Rape is always about power, not sex. India is a highly patriarchal society. In some parts of India, women’s literacy is half that of men. Marriages are for the most part arranged, and a majority of young men has never been on a date with a woman or have a framework for interacting with strangers of the opposite sex. Because of the high value placed on a bride’s virginity (especially in traditional milieus) and the dangers to a girl’s future if there is a taint on her honor, rape is often not reported, and the men who rape are counting on this reticence to go public.

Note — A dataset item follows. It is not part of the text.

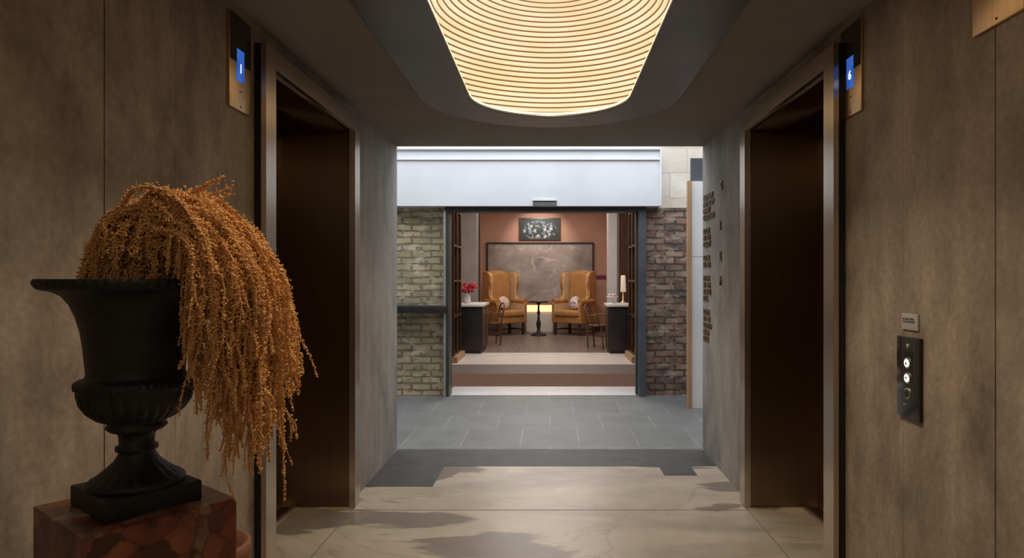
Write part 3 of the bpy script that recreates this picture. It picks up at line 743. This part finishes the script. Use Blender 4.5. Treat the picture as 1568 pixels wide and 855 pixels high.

Sometimes caste hierarchies are at play – low-caste women are at greater risk of being raped. (Classical Hinduism recognizes 4 castes, though there are many sub-castes; members high-ranking castes such as Brahmins and Kshatriyas often can mistreat Shudras and Dalits with impunity. In short, the problem of rape is in part the problem of a highly unequal society where women are low status and often somewhat segregated and disadvantaged. Economist Amartya Sen estimated that because girls are less valued and less well taken care of when ill, there are millions of missing girls in India – girls who died from relative neglect compared to what their brothers got. There is also a growing problem of families aborting daughters once the sex of the embryo is known via ultrasound. In India, typically the bride’s family must provide the groom with many expensive gifts, so that marrying off the girls of the family is extremely expensive and poor fathers and mothers would like to have high-value sons instead.
There is little doubt, as well, that poor police work and unsympathetic police are part of the problem. When I lived in India, I heard horror stories of police actually themselves raping young women who went to them for help. That is something that can be reformed.
But the larger challenge for a rising India, which will be one of the great powers of the 21st century, is to elevate the status of women.